Il ne faut pas oublier que lorsque la Pac a été créée, elle avait vocation à être une politique alimentaire car, à l’époque de son lancement, les Etats européens étaient déficitaires en tout sur leur approvisionnement alimentaire.

La Pac n’est-elle pas devenue, une illusion perdue ?
Quand je vois le patriotisme britannique, qui s’est traduit par le Brexit, je souhaite bien du courage à tous, car ce pays est incapable de se nourrir sans les importations et sans l’approvisionnement du marché unique. Tout cela pour dire que c’est l’hyper sensibilité du consommateur au panier de la ménagère qui impose que l’on maintienne la Pac. Egalement, sans exportation, notre agriculture perd une partie de sa puissance économique.
Enfin, je ne pense pas que l’expression de ces patriotismes soit celle d’une remise en cause de l’Europe, mais plus le reflet de la peur des autres, particulièrement des migrants venant de l’Afrique et du Moyen Orient. Dans toute l’histoire, les peuples ont toujours eu les mêmes comportements que les individus lorsque le portefeuille ne va pas bien. Dans ce cas, ils doutent, ils se replient sur eux-mêmes et les craintes augmentent.
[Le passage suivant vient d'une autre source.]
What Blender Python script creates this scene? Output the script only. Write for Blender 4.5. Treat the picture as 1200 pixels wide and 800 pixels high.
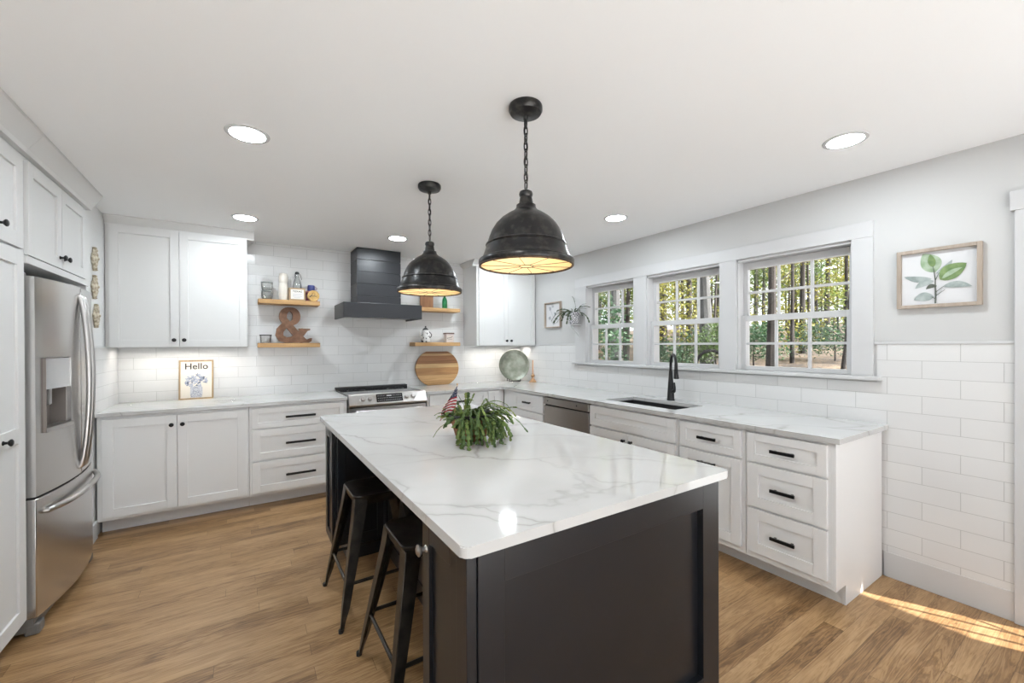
import bpy, bmesh, math, random
from math import sin, cos, pi, radians
from mathutils import Matrix, Vector, noise
random.seed(7)
for o in list(bpy.data.objects): bpy.data.objects.remove(o)
SC = bpy.context.scene
COL = SC.collection
H = 2.435

# ------------------------------------------------------------------ camera, world, sun, exposure
def setup_camera():
    f, yaw, p, r, cy = 487.93, radians(32.759), radians(-0.2154), radians(-0.228), 405.87
    fw = Vector((sin(yaw)*cos(p), cos(yaw)*cos(p), sin(p)))
    ri = Vector((cos(yaw), -sin(yaw), 0)); up = ri.cross(fw)
    ri, up = ri*cos(r)+up*sin(r), up*cos(r)-ri*sin(r)
    cd = bpy.data.cameras.new('camera'); co = bpy.data.objects.new('camera', cd); COL.objects.link(co)
    cd.sensor_width = 36; cd.lens = f/1200*36; cd.shift_y = (cy-400)/1200
    cd.clip_start = .05; cd.clip_end = 300
    b = -fw
    co.matrix_world = Matrix(((ri.x, up.x, b.x, 0), (ri.y, up.y, b.y, 0), (ri.z, up.z, b.z, 1.40), (0, 0, 0, 1)))
    SC.camera = co
setup_camera()
W = bpy.data.worlds.new('sky'); SC.world = W; W.use_nodes = True
W.node_tree.nodes['Background'].inputs[0].default_value = (.90, .95, 1.0, 1)
W.node_tree.nodes['Background'].inputs[1].default_value = 2.0
sd = bpy.data.lights.new('sun', 'SUN'); sun = bpy.data.objects.new('sun', sd); COL.objects.link(sun)
sd.energy = 34.0; sd.angle = radians(.6); sd.color = (1.0, .975, .94)
SUN = Vector((-.33, .69, -.645)).normalized()
sun.rotation_euler = SUN.to_track_quat('-Z', 'Y').to_euler()
SC.view_settings.view_transform = 'Standard'
SC.view_settings.look = 'None'
SC.view_settings.gamma = 1
SC.view_settings.use_curve_mapping = False
SC.view_settings.exposure = 0.10
CAN_POWER = 180.0
STRIP_POWER = 62.0
BULB_POWER = 26.0

# ------------------------------------------------------------------ materials
def newmat(name):
    m = bpy.data.materials.new(name); m.use_nodes = True
    return m, m.node_tree, m.node_tree.nodes['Principled BSDF']
def mat(name, col, rough=.5, metal=0.0, spec=None, **kw):
    m, nt, b = newmat(name)
    b.inputs['Base Color'].default_value = (*col, 1); b.inputs['Roughness'].default_value = rough
    b.inputs['Metallic'].default_value = metal
    if spec is not None: b.inputs['Specular IOR Level'].default_value = spec
    for k, v in kw.items(): b.inputs[k.replace('_', ' ')].default_value = v
    return m
def N(nt, t, **kw):
    n = nt.nodes.new(t)
    for k, v in kw.items(): setattr(n, k, v)
    return n
def L(nt, a, b): nt.links.new(a, b)
def math_(nt, op, a, b=None):
    n = N(nt, 'ShaderNodeMath', operation=op)
    for i, v in enumerate((a, b)):
        if v is None: continue
        if isinstance(v, (int, float)): n.inputs[i].default_value = v
        else: L(nt, v, n.inputs[i])
    return n.outputs[0]
def ramp(nt, fac, stops, interp='LINEAR'):
    r = N(nt, 'ShaderNodeValToRGB'); r.color_ramp.interpolation = interp
    el = r.color_ramp.elements
    while len(el) < len(stops): el.new(.5)
    for e, (p, c) in zip(el, stops): e.position = p; e.color = (*c, 1) if len(c) == 3 else c
    L(nt, fac, r.inputs[0]); return r.outputs[0]
def coords(nt, scale=(1, 1, 1), rot=(0, 0, 0), loc=(0, 0, 0)):
    t = N(nt, 'ShaderNodeTexCoord'); mp = N(nt, 'ShaderNodeMapping')
    mp.inputs['Scale'].default_value = scale; mp.inputs['Rotation'].default_value = rot; mp.inputs['Location'].default_value = loc
    L(nt, t.outputs['Object'], mp.inputs[0]); return mp.outputs[0]
def noise_(nt, vec, scale, detail=3, rough=.5, dist=0):
    n = N(nt, 'ShaderNodeTexNoise'); n.inputs['Scale'].default_value = scale; n.inputs['Detail'].default_value = detail
    n.inputs['Roughness'].default_value = rough; n.inputs['Distortion'].default_value = dist
    L(nt, vec, n.inputs['Vector']); return n
def bump(nt, b, h, strength=.2, dist=.002):
    n = N(nt, 'ShaderNodeBump'); n.inputs['Strength'].default_value = strength; n.inputs['Distance'].default_value = dist
    L(nt, h, n.inputs['Height']); L(nt, n.outputs[0], b.inputs['Normal'])
def noisy(name, c1, c2, scale=20, rough=.6, metal=0, stretch=(1, 1, 1), bumps=0, detail=4, lo=.35, hi=.65):
    m, nt, b = newmat(name)
    v = coords(nt, stretch); n = noise_(nt, v, scale, detail)
    L(nt, ramp(nt, n.outputs[0], [(lo, c1), (hi, c2)]), b.inputs['Base Color'])
    b.inputs['Roughness'].default_value = rough; b.inputs['Metallic'].default_value = metal
    if bumps: bump(nt, b, n.outputs[0], bumps, .004)
    return m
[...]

Quelle sera la date pour l’entrée en vigueur de la nouvelle Pac ?
Nous sommes au travail depuis juin dernier, et souhaitons arrêter une position en commission de l’Agriculture avant les élections européennes. Mais, compte tenu de la proposition, l’entrée en vigueur réelle ne sera sans doute pas avant 2023. Nous aménagerons donc une période transitoire avec les règles actuelles de 2021 à 2023.
Quoi qu’il en soit, je reste optimiste face à tous ces défis et suis convaincu que le métier d’agriculteur reste d’avenir et noble, de surcroît, parce que c’est celui qui nourrit les hommes.

Quel budget pour la Pac ?

«L’Autriche ne veut pas d’augmentation du budget. Les Pays-Bas et la Suède ont la même position au nom du libéralisme. La France, elle, veut davantage de Pac. Elle est donc prête à payer plus. Il en est de même pour l’Allemagne. Pour pouvoir maintenir un budget digne de ce nom, il est impératif d’engager rapidement la négociation financière parce que le débat sera très long. Angela Merkel veut aller vite, car elle ne veut pas avoir à gérer le sujet une fois que son pays assurera la présidence de l’Europe. La France, elle, souhaite laisser passer les élections européennes pour aborder le sujet.»